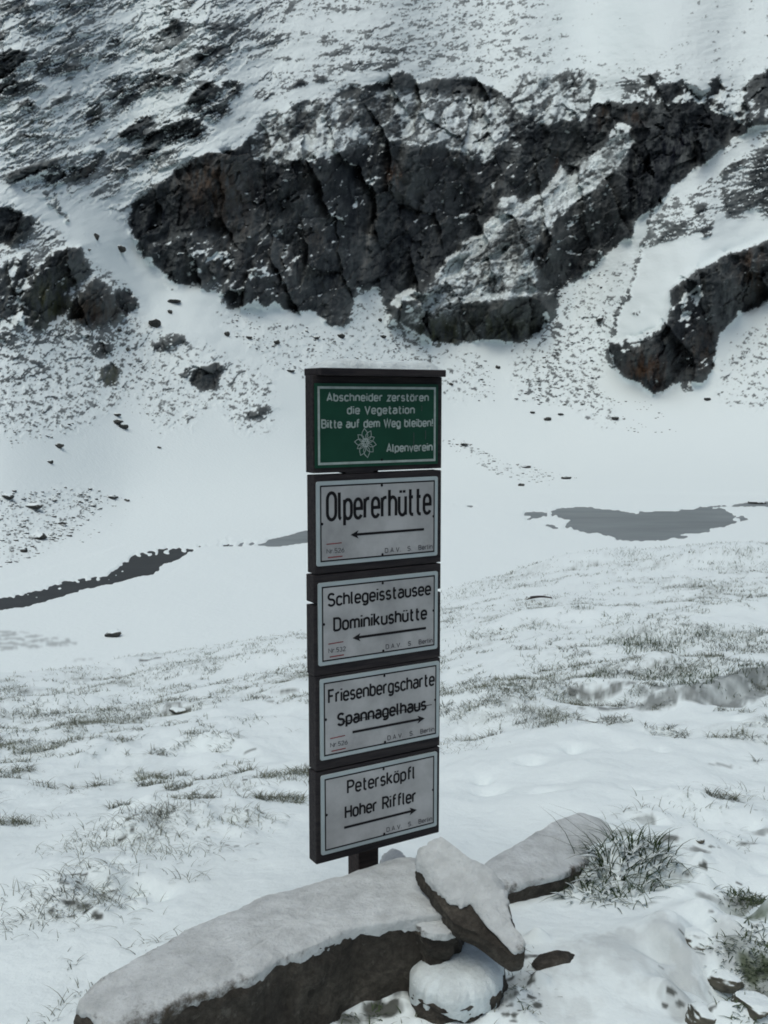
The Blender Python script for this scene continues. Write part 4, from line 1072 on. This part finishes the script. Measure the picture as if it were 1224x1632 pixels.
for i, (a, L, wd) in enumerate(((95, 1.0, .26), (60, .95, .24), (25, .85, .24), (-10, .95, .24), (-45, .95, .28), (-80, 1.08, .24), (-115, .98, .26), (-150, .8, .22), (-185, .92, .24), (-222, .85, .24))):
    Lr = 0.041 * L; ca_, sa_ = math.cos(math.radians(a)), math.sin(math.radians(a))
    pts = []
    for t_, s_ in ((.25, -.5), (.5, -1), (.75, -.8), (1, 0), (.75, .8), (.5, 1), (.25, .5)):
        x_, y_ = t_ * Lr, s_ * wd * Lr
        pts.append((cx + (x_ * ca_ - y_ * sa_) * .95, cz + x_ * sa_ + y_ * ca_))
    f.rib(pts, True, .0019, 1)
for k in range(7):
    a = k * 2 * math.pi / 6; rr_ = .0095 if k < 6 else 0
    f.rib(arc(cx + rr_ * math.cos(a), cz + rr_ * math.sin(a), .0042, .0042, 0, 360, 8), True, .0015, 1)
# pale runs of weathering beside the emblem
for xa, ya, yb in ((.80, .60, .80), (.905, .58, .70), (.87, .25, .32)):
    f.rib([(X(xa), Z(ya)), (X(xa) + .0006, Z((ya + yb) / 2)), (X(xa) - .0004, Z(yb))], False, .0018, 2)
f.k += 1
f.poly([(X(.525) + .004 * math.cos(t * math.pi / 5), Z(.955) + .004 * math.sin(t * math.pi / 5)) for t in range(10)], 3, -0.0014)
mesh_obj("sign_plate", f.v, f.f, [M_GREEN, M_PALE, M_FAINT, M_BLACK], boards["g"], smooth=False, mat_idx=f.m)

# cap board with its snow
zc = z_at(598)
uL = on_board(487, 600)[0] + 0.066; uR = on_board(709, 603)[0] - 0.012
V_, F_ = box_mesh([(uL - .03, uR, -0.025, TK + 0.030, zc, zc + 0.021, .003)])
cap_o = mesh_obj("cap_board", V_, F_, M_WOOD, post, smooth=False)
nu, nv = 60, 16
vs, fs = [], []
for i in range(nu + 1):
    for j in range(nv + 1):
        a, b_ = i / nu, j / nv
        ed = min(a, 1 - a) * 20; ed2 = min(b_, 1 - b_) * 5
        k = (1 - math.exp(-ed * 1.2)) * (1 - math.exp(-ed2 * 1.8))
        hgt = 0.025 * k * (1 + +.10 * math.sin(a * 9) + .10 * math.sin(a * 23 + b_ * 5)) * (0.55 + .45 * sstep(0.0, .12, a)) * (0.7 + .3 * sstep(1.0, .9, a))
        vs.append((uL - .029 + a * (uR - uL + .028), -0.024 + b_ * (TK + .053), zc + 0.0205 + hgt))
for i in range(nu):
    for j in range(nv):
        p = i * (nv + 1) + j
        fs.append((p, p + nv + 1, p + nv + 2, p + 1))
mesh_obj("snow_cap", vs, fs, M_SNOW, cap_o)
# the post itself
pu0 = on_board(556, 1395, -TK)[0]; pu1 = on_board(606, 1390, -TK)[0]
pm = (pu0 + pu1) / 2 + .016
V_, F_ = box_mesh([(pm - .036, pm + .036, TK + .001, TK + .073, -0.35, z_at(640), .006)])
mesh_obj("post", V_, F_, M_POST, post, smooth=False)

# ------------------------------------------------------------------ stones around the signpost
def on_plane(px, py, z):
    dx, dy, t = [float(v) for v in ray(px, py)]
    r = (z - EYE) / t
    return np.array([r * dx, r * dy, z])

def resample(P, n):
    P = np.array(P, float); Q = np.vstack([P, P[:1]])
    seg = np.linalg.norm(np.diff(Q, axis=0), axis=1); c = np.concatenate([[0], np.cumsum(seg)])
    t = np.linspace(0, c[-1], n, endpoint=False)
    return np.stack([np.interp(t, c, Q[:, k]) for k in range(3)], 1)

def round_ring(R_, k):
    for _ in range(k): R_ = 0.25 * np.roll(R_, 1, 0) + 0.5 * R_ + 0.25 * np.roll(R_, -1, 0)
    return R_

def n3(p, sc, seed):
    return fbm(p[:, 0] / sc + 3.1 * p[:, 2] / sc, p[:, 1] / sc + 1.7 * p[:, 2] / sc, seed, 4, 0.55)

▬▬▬

Written request: Repeat all the data as it stands, dropping any images it holds.

Written reply:
The Blender Python script for this scene continues. Write part 4, from line 1072 on. This part finishes the script. Measure the picture as if it were 1224x1632 pixels.
for i, (a, L, wd) in enumerate(((95, 1.0, .26), (60, .95, .24), (25, .85, .24), (-10, .95, .24), (-45, .95, .28), (-80, 1.08, .24), (-115, .98, .26), (-150, .8, .22), (-185, .92, .24), (-222, .85, .24))):
    Lr = 0.041 * L; ca_, sa_ = math.cos(math.radians(a)), math.sin(math.radians(a))
    pts = []
    for t_, s_ in ((.25, -.5), (.5, -1), (.75, -.8), (1, 0), (.75, .8), (.5, 1), (.25, .5)):
        x_, y_ = t_ * Lr, s_ * wd * Lr
        pts.append((cx + (x_ * ca_ - y_ * sa_) * .95, cz + x_ * sa_ + y_ * ca_))
    f.rib(pts, True, .0019, 1)
for k in range(7):
    a = k * 2 * math.pi / 6; rr_ = .0095 if k < 6 else 0
    f.rib(arc(cx + rr_ * math.cos(a), cz + rr_ * math.sin(a), .0042, .0042, 0, 360, 8), True, .0015, 1)
# pale runs of weathering beside the emblem
for xa, ya, yb in ((.80, .60, .80), (.905, .58, .70), (.87, .25, .32)):
    f.rib([(X(xa), Z(ya)), (X(xa) + .0006, Z((ya + yb) / 2)), (X(xa) - .0004, Z(yb))], False, .0018, 2)
f.k += 1
f.poly([(X(.525) + .004 * math.cos(t * math.pi / 5), Z(.955) + .004 * math.sin(t * math.pi / 5)) for t in range(10)], 3, -0.0014)
mesh_obj("sign_plate", f.v, f.f, [M_GREEN, M_PALE, M_FAINT, M_BLACK], boards["g"], smooth=False, mat_idx=f.m)

# cap board with its snow
zc = z_at(598)
uL = on_board(487, 600)[0] + 0.066; uR = on_board(709, 603)[0] - 0.012
V_, F_ = box_mesh([(uL - .03, uR, -0.025, TK + 0.030, zc, zc + 0.021, .003)])
cap_o = mesh_obj("cap_board", V_, F_, M_WOOD, post, smooth=False)
nu, nv = 60, 16
vs, fs = [], []
for i in range(nu + 1):
    for j in range(nv + 1):
        a, b_ = i / nu, j / nv
        ed = min(a, 1 - a) * 20; ed2 = min(b_, 1 - b_) * 5
        k = (1 - math.exp(-ed * 1.2)) * (1 - math.exp(-ed2 * 1.8))
        hgt = 0.025 * k * (1 + +.10 * math.sin(a * 9) + .10 * math.sin(a * 23 + b_ * 5)) * (0.55 + .45 * sstep(0.0, .12, a)) * (0.7 + .3 * sstep(1.0, .9, a))
        vs.append((uL - .029 + a * (uR - uL + .028), -0.024 + b_ * (TK + .053), zc + 0.0205 + hgt))
for i in range(nu):
    for j in range(nv):
        p = i * (nv + 1) + j
        fs.append((p, p + nv + 1, p + nv + 2, p + 1))
mesh_obj("snow_cap", vs, fs, M_SNOW, cap_o)
# the post itself
pu0 = on_board(556, 1395, -TK)[0]; pu1 = on_board(606, 1390, -TK)[0]
pm = (pu0 + pu1) / 2 + .016
V_, F_ = box_mesh([(pm - .036, pm + .036, TK + .001, TK + .073, -0.35, z_at(640), .006)])
mesh_obj("post", V_, F_, M_POST, post, smooth=False)

# ------------------------------------------------------------------ stones around the signpost
def on_plane(px, py, z):
    dx, dy, t = [float(v) for v in ray(px, py)]
    r = (z - EYE) / t
    return np.array([r * dx, r * dy, z])

def resample(P, n):
    P = np.array(P, float); Q = np.vstack([P, P[:1]])
    seg = np.linalg.norm(np.diff(Q, axis=0), axis=1); c = np.concatenate([[0], np.cumsum(seg)])
    t = np.linspace(0, c[-1], n, endpoint=False)
    return np.stack([np.interp(t, c, Q[:, k]) for k in range(3)], 1)

def round_ring(R_, k):
    for _ in range(k): R_ = 0.25 * np.roll(R_, 1, 0) + 0.5 * R_ + 0.25 * np.roll(R_, -1, 0)
    return R_

def n3(p, sc, seed):
    return fbm(p[:, 0] / sc + 3.1 * p[:, 2] / sc, p[:, 1] / sc + 1.7 * p[:, 2] / sc, seed, 4, 0.55)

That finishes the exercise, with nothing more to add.